One word about Trans-Jordania. Across the Jordan you have a real Arab country, and I am delighted that there a settlement has been arrived at. A settlement has been arrived at, for the present at any rate, by having a member of the Sherifian family and by trying to start something like a decent administration. For centuries there have been bloody feuds between the tribes. Their conditions are quite separate. Do not let us create any economic barriers between them. Free trade and eventually federation are absolutely essential. Free intercourse also is absolutely essential. I am quite sure that that country can never develop except through Palestine. The right hon. Gentleman referred to his water schemes. I hope he will go on with them, and that he will get to work in Eastern Palestine. Too much time is being wasted in preparing and thinking out schemes.

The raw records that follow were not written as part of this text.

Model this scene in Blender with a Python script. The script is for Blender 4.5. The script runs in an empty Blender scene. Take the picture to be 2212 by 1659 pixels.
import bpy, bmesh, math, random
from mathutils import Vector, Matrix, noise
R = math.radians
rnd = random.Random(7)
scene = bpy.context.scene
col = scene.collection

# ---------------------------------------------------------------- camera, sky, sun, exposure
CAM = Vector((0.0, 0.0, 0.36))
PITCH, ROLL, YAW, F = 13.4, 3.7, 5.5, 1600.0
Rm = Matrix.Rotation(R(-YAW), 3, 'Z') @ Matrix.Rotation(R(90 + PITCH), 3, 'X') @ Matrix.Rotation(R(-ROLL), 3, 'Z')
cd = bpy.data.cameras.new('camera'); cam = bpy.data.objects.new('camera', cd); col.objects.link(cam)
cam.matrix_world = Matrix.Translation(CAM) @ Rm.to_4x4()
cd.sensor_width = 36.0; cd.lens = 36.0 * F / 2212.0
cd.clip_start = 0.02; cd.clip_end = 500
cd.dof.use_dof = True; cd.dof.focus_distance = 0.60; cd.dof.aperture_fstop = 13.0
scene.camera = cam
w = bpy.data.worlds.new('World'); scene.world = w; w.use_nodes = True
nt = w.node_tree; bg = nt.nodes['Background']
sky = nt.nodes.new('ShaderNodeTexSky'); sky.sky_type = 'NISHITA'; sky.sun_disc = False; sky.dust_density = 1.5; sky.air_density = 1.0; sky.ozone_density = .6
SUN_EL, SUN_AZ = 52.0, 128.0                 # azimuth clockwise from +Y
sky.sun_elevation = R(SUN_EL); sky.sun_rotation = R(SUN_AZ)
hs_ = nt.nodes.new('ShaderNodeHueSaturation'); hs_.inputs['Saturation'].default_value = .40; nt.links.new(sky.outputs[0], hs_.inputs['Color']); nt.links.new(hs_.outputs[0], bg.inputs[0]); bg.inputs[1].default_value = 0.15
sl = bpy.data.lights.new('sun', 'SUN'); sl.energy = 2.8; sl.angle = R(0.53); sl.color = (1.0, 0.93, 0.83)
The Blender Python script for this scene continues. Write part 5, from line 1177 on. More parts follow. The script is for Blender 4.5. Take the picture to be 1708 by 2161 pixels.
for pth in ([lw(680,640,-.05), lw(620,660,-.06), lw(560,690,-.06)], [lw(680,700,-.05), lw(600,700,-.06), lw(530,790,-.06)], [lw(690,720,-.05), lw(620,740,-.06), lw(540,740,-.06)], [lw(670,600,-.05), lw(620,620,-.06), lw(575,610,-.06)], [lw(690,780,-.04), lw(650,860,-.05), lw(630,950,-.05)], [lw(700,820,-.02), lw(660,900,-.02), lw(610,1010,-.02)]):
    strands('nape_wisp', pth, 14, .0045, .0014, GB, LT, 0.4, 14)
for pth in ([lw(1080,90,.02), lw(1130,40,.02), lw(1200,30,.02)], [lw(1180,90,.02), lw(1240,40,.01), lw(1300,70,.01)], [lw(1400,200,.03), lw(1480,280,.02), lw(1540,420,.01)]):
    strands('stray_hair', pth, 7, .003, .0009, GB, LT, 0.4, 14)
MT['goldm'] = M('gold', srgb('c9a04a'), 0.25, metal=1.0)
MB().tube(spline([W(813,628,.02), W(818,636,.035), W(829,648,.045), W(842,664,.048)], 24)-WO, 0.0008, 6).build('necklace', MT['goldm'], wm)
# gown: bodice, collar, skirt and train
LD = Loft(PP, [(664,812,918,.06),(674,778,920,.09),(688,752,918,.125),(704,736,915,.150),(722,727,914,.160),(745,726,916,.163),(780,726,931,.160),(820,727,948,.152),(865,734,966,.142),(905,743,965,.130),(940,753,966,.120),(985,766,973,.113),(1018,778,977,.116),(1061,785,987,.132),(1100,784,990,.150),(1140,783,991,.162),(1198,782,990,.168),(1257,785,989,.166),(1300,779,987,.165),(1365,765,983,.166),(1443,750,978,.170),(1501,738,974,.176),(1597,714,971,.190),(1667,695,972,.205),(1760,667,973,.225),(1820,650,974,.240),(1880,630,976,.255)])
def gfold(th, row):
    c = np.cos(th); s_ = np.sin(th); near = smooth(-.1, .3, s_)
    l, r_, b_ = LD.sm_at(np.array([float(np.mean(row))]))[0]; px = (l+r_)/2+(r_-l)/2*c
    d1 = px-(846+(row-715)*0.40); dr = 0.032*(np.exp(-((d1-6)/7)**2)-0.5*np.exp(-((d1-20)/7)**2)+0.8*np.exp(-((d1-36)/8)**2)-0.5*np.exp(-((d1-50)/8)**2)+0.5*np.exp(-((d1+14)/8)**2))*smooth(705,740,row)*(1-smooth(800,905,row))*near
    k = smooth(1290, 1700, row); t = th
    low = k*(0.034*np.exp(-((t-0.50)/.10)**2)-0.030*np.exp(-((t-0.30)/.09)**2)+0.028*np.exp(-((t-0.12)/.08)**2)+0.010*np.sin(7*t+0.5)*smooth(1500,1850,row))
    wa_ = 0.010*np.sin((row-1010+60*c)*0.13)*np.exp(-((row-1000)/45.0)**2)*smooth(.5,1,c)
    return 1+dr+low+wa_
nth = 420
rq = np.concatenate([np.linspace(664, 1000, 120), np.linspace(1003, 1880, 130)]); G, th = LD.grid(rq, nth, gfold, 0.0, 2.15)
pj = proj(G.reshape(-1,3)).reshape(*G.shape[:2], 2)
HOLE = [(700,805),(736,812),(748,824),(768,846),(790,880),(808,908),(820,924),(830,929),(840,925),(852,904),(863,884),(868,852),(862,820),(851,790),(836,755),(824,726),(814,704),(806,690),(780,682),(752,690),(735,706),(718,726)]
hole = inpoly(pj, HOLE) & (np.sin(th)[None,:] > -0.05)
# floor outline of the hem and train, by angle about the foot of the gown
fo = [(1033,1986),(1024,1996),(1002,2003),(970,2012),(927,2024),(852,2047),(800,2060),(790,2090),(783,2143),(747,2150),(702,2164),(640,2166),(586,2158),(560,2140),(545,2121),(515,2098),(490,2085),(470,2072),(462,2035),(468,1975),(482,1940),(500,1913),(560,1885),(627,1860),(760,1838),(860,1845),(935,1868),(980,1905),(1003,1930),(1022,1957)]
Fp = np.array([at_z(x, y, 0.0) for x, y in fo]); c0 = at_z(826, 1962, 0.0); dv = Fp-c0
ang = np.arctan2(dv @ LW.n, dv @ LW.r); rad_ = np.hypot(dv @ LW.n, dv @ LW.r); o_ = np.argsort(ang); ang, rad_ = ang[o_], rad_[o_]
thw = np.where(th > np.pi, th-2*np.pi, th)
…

What we want is actual results, and then when we can show the world those actual results, these people will not wish to exchange their position under Great Britain as the mandatory power for any other form of rule. If we show no results, then they will say: "Political memories are short, why not let the Turks come back?" If they do come back, it will be for another 400 years. We have to have peace with Turkey. It is absolutely vital if we are going to reconstruct the Arab territories. We shall have to recognise the Turkish, the Arab and the Jewish national movement, and we shall have to make an honourable understanding between them. The less of Foreign Office interference and of Foreign Office control there is, to my mind, the better. The Government must do everything it can to put a stop to the war now going on in Asia Minor. It must use its good efforts for peace, and make it quite clear that the national movements will be recognised and the desire to have their own civilisation considered. I believe if we have such a policy the right hon. Gentleman will make a great name for himself in history and this House will have cause to be proud of its own work.